## What you are asked to do
Scan the data below. Pull out each line where "part" occurs.

## Supplied data

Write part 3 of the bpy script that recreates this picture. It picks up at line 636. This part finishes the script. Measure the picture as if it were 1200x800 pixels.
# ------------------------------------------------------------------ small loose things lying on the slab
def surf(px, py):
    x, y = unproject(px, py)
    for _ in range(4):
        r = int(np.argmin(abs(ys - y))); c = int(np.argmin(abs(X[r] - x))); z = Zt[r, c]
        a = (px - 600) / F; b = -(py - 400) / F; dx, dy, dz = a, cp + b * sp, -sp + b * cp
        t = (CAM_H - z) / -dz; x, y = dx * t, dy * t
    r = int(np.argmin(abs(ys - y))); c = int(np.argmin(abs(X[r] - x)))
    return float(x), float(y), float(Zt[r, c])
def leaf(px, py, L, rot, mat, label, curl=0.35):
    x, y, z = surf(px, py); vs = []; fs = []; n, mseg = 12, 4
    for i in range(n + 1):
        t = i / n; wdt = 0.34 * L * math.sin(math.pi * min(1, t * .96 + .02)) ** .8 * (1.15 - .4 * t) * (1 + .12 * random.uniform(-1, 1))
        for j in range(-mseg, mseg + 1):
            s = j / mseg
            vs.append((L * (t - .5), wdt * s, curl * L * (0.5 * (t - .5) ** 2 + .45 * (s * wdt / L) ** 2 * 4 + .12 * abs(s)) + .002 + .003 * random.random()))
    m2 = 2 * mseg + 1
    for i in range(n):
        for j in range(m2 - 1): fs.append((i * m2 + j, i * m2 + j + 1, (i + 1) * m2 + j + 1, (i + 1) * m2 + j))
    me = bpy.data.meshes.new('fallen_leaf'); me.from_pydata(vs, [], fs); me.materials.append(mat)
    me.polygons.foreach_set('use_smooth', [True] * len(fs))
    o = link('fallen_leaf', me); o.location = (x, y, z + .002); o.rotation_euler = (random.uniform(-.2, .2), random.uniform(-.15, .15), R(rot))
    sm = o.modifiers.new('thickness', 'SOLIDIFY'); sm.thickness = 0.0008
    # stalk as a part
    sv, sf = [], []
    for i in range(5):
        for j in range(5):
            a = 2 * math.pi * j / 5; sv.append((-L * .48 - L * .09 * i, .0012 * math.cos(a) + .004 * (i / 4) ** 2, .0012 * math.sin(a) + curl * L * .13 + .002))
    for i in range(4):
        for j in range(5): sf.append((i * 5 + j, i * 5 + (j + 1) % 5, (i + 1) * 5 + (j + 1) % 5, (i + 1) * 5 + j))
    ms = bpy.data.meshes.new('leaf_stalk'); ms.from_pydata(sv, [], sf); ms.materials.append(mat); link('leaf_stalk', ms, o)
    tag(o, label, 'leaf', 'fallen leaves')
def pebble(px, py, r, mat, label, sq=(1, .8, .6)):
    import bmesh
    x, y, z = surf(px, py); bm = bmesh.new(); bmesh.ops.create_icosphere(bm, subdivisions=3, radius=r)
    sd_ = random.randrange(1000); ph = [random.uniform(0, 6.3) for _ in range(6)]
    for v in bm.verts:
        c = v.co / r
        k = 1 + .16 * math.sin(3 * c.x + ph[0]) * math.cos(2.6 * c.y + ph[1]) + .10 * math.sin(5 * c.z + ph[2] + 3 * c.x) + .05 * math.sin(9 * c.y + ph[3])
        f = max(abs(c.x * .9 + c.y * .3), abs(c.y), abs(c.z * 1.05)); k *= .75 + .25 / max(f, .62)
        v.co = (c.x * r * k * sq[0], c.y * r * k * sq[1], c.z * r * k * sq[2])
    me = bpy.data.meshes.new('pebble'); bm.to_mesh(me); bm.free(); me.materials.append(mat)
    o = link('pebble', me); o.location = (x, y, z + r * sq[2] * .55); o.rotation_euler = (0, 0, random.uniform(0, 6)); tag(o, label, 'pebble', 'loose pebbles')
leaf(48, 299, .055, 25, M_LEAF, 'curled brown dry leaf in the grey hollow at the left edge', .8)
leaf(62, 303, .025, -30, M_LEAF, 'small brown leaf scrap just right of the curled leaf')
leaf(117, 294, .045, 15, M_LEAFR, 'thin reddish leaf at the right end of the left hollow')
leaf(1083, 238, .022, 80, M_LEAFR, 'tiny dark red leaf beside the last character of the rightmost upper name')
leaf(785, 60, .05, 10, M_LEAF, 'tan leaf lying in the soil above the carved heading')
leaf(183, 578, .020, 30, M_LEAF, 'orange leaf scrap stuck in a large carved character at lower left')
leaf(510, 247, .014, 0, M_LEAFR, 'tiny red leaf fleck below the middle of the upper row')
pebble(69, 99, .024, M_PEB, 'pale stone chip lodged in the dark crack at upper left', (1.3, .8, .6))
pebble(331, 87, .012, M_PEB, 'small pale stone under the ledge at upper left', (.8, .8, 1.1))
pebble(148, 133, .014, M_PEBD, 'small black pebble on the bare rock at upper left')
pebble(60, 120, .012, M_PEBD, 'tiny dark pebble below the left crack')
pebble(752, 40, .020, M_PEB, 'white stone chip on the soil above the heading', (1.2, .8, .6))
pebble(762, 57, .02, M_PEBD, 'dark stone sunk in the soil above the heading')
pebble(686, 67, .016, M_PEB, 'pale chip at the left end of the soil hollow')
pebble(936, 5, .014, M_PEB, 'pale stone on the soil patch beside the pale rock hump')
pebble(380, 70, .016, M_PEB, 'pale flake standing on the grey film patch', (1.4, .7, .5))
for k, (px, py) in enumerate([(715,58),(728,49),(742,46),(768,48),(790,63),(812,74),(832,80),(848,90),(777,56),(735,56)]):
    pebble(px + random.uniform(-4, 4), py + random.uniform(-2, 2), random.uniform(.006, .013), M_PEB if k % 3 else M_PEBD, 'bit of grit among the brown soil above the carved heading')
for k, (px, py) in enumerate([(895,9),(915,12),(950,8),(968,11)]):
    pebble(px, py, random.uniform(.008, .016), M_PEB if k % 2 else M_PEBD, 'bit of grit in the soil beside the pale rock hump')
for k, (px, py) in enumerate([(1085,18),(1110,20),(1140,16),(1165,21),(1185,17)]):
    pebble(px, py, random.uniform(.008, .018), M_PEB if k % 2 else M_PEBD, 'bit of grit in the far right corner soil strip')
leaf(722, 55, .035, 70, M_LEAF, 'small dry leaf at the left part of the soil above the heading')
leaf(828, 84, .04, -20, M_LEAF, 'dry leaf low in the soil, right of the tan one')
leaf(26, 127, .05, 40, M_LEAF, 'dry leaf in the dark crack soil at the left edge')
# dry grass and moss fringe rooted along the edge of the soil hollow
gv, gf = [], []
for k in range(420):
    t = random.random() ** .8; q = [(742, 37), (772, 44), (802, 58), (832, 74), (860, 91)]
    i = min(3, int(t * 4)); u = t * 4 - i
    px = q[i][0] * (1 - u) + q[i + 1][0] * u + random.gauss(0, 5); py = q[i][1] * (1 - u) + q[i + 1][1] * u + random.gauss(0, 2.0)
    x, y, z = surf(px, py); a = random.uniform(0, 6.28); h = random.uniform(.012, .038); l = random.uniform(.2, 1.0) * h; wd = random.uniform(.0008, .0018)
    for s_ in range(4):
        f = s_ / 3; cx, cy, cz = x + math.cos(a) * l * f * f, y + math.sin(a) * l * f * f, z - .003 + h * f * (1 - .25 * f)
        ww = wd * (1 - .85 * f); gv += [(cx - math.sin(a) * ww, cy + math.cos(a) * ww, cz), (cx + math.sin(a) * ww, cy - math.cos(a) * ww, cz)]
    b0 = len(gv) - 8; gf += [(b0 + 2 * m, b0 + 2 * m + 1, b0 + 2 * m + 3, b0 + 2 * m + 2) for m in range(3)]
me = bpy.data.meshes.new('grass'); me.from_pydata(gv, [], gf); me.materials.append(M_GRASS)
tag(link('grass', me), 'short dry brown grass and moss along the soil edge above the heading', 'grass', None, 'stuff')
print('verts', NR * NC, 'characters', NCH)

## The output
Write part 3 of the bpy script that recreates this picture. It picks up at line 636. This part finishes the script. Measure the picture as if it were 1200x800 pixels.
    # stalk as a part
leaf(722, 55, .035, 70, M_LEAF, 'small dry leaf at the left part of the soil above the heading')